EURIPEDES IN THE WEHO
THE BACCHAE AT CELEBRATION THEATRE
The Celebration Theatre’s artistic director Michael Matthews and the company’s literary manager Allain Rochel have conspired to bring Euripides into WeHo with their brazen re-imagining of the classic Greek epic The Bacchae, first presented in the fourth century BC, shortly after the playwright’s death.
In The Bacchae, Euripides’ Greek Chorus was made up of devout female worshippers of Dionysus the god had enraptured into a sexual frenzy and brought with him from Asia to worshipfully do his bidding. Rochel has cleverly adapted The Bacchae to offer a Chorus made up instead of five scantily-clad hot young Boys’ Town club kids seemingly plucked right off the dance floor at Rage, conspiring all along the way with director Matthews to bring the story—and its relevance to modernday politics and warmongering—into our modern and equally dysfunctional world.
The Bacchae is a spectacular achievement for the Celebration, with starkly angular and incredibly inventive staging by Matthews and a graffiti-overrun environmental design by Kurt Boetcher that continues through the theatre’s playing space and spilling into the audience.
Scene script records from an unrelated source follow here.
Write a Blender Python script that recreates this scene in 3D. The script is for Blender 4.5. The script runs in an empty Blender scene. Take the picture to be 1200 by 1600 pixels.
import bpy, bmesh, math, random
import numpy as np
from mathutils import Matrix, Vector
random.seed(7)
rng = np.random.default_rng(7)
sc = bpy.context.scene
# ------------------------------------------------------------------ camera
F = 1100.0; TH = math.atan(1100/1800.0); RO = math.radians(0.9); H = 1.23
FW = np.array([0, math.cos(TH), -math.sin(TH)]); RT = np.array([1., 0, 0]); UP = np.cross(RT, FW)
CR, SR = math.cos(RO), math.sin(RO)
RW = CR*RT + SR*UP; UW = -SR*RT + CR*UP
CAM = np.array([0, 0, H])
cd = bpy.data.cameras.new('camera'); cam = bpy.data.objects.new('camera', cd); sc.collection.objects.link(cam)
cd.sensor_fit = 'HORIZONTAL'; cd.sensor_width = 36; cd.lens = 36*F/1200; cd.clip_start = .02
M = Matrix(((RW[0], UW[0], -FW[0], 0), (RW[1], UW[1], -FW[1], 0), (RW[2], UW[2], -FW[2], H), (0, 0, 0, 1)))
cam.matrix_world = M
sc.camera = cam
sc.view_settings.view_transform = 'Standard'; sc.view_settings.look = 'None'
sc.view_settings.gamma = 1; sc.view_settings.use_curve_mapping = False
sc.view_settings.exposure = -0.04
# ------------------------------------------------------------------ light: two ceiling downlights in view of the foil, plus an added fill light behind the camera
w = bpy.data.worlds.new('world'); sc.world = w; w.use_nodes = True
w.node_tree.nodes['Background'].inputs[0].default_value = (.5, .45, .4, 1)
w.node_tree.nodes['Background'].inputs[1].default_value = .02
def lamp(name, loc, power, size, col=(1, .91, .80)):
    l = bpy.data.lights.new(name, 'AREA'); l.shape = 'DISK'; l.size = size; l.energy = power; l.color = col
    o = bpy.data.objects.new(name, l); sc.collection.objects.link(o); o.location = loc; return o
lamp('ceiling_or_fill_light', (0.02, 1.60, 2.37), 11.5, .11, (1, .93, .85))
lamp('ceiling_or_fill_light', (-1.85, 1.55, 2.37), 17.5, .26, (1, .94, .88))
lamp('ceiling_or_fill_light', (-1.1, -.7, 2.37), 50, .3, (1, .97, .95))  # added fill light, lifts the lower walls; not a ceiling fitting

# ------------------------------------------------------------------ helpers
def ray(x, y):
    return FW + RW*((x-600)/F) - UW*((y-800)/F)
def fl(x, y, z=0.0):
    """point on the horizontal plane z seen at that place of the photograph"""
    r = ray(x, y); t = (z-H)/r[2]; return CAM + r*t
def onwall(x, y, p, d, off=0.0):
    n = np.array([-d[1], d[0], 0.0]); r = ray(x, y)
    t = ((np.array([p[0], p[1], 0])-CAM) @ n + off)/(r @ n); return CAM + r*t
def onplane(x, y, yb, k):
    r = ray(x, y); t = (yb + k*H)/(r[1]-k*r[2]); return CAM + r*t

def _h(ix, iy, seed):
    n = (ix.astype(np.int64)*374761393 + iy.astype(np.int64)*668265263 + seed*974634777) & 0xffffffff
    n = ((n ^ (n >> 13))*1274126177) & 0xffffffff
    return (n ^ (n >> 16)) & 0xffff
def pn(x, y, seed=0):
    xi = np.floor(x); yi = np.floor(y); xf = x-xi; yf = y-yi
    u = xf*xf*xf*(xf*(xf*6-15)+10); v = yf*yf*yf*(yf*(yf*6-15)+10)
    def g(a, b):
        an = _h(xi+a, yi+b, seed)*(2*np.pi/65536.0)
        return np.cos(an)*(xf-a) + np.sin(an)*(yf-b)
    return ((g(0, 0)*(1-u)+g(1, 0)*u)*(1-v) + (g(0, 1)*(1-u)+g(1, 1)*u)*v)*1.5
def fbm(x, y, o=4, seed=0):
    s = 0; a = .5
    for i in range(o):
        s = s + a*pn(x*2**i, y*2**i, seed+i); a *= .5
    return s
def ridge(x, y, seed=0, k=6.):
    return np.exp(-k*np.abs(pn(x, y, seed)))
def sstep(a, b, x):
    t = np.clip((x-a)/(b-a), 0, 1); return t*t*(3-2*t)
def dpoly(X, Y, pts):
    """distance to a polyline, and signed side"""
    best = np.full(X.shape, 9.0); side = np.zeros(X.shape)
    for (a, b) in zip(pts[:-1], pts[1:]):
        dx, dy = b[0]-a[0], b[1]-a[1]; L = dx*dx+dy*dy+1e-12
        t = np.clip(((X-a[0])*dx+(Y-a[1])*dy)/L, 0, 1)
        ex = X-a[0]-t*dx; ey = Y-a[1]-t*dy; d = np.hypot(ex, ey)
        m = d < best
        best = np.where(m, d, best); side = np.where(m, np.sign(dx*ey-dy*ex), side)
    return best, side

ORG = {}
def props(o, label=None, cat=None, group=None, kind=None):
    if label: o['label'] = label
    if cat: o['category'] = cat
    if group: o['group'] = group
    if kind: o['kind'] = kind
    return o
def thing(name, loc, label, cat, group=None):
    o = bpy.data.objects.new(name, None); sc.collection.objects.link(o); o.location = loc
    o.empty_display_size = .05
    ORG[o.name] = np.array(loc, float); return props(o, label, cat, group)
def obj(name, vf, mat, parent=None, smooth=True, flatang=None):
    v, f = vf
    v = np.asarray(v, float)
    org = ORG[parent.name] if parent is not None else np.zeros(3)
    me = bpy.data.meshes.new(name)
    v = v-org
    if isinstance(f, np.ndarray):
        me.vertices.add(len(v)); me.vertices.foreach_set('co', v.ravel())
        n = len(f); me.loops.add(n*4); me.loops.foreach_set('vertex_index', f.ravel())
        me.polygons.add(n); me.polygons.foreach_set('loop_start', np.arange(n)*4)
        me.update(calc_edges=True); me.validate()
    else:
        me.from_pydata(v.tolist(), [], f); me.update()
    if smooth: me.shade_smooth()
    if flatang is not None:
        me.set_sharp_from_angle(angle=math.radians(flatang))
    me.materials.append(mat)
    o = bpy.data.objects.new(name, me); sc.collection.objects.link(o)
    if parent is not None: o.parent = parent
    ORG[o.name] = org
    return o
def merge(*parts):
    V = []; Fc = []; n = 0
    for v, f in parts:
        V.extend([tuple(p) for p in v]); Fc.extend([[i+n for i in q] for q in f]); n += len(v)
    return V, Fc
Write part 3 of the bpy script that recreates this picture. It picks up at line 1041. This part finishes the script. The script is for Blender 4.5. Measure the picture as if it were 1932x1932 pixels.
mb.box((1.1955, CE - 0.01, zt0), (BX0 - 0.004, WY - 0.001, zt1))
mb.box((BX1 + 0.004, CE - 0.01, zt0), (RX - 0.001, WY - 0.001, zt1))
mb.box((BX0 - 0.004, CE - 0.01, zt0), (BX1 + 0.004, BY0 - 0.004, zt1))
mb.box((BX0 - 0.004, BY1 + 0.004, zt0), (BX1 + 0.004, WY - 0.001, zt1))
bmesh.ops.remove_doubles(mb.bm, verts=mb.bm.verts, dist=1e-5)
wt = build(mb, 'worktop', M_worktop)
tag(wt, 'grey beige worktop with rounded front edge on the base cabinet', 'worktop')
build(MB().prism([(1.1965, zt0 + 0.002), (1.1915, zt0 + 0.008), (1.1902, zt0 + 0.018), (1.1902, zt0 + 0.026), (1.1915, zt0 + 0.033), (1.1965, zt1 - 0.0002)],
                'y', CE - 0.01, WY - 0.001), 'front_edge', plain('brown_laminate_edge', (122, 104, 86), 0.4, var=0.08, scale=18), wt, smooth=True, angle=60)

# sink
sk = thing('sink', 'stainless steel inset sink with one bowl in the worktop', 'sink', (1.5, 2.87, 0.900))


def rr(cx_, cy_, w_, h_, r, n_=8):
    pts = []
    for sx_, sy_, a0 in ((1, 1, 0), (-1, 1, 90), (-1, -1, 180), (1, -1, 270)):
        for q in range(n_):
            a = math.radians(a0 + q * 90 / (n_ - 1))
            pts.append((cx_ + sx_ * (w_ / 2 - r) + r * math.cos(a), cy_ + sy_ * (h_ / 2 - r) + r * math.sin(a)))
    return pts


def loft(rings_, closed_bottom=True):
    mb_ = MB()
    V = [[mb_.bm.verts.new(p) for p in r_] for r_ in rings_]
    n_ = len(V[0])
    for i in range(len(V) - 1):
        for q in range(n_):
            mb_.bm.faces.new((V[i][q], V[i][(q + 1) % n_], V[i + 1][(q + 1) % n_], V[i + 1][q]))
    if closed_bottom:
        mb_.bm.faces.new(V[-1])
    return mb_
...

They have also drawn together a spectacular cast, headed by the ever-steadfast Michael A. Shepperd as a bellowing, half-beastly, half-queeny Dionysus, giving a richly defining performance to cap all the others he’s offered LA audiences over the past few years. The campy Bobby Reed, looking like a fugitive from an old Andy Warhol movie as an aging bare beer-bellied, leather-garbed Tireseas, and Daryl Keith Roach as the eventually hoodwinked Cadmus, are wonderful in scenes together that could be playing out at the French Quarter Marketplace. Still, it is Michael Tauzin in his exceptionally promising LA stage debut as Quintus who offers the most memorable moments, particularly in one movingly heartfelt monologue relating the horribly bloody assassination of his lover.
Perhaps the only downside to this auspicious world premiere is that it’s still a tad short of ready for performance. The concept of bringing The Bacchae into our contemporary times is a worthy one, especially the adaptor’s idea that there are “strong parallels” to the gay community’s “reluctance to examine what it is to be gay outside of a sexual context,” as Rochel addresses in his program notes. “If we are to expect new results, we must challenge these ideas in new ways,” he writes, “taking them head-on instead of existing outside a moral and social structure.”
The suggestion of this theme permeates The Bacchae, however, only on a peripheral level still at this point; the adaptation must be brought more solidly into an examination of our modern situation, not just hinted at to “justify an interpretive scheme,” as Rochel admits. Obviously, the talent is there to do just that and the existence of this perfectly moldable raw ancient theatrical material is there for the taking. A little more development and this almost-there retelling of The Bacchae could be a stunning undertaking rather than just a really, really good one.